Assam government's anti-drug body lacks funds

The council is yet to have a permanent office building and is currently functioning from a rented house, says an official source
Mass rally: KMSS activists stage a mock funeral of Assam excise minister Parimal Suklabaidya to protest against the hooch deaths in Golaghat and Jorhat districts.

Pankaj Sarma   |   Guwahati   |   Published 25.02.19, 08:35 AM

The state anti-drug and prohibition council, a statutory body formed by the Assam government in 1974 to spread awareness against drugs and alcohol, has met with little success owing of lack of funds, infrastructure and manpower.

Though a lot has been said about the need to create awareness about the ill-effects of liquor consumption, particularly in tea garden areas, the sorry state of affairs in the council speaks volumes about the indifferent attitude of the governments, especially after the recent hooch tragedy in Upper Assam’s Golaghat district.

“The council is yet to have a permanent office building and is currently functioning from a rented house at Silpukhuri area of the city. A permanent office could not be set up because of lack of funds and non-allotment of land by the state government,” an official source said.

He said the council has a mobile cinema unit for screening educative films and shows in rural and tea garden areas, but is lying idle for the want of repairs for the past several months. “We have also not been able to involve the panchayats in our activities because of financial constraints,” he said.

Giving the example of Golaghat district, he said the council currently has one honourary zonal prohibition organiser for the entire district whereas ideally there should have been one assistant prohibition organiser for each of the three sub-divisions of the district.

Moreover, Golaghat honourary zonal prohibition organiser Beni Gowala had not received his monthly honourarium of Rs 3,000 for the past 14 months.

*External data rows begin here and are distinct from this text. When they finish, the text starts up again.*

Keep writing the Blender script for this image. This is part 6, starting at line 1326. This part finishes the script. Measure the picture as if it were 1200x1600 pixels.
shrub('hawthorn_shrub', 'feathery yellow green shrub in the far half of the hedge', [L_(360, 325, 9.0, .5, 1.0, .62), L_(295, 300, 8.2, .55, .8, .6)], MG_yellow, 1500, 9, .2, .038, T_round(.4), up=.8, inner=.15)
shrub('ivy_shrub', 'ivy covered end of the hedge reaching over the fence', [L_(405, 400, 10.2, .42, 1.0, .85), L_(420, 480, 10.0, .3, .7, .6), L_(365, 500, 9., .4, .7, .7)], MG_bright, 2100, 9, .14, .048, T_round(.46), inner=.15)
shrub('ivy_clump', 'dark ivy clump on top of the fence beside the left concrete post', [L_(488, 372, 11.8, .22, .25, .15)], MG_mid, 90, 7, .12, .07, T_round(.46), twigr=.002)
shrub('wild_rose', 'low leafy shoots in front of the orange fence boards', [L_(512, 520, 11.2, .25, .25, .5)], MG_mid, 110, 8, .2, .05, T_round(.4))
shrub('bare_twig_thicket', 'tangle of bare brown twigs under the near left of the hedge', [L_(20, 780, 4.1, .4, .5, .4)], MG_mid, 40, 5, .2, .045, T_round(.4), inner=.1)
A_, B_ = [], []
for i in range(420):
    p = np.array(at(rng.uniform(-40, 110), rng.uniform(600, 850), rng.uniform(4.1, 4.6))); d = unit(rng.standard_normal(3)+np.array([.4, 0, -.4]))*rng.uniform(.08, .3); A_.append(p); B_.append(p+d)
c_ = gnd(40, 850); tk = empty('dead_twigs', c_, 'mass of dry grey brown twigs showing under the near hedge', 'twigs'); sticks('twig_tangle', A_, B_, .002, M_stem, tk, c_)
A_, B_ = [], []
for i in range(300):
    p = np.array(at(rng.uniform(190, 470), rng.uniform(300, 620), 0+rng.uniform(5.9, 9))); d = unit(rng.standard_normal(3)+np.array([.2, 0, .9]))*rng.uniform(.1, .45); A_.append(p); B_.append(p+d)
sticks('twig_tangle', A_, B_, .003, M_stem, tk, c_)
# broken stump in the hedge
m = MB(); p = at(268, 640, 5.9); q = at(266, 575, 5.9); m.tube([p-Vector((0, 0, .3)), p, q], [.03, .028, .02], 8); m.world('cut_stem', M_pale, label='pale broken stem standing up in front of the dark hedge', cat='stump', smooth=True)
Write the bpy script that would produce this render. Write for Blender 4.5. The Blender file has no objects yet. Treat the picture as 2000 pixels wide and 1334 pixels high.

Gowala told The Telegraph that in the last year he had received Rs 5,000 to organise two awareness meetings — one on June 26, 2018, on International Day against Drug Abuse and Illicit Trafficking and another on Mahatma Gandhi’s death anniversary on January 30. Gowala said he neither gets a vehicle for transportation nor a sufficient publicity materials for carrying out awareness drives.

Council chairman Lokendra Prasad Deka said he was appointed only on January 11 this year and would not be able to comment on the activities of the council before he took charge.

But, he said the council has been holding meetings, seminars, group discussions, exhibitions and is also distributing publicity materials to generate awareness.

A source said the council was in a sort of limbo since the BJP-led government came to power in 2016 as the members of the council were appointed during the tenure of the previous Congress government.

“Now, since the present government has reconstituted the council on January 11 this year, we hope that it will become active and effective in carrying out its activities,” the source said.

The council was formed under three different Acts — The Assam Liquor Prohibition Act, 1952, The Opium Prohibition Act, 1947, and The Assam Ganja and Bhang Prohibition Act, 1958.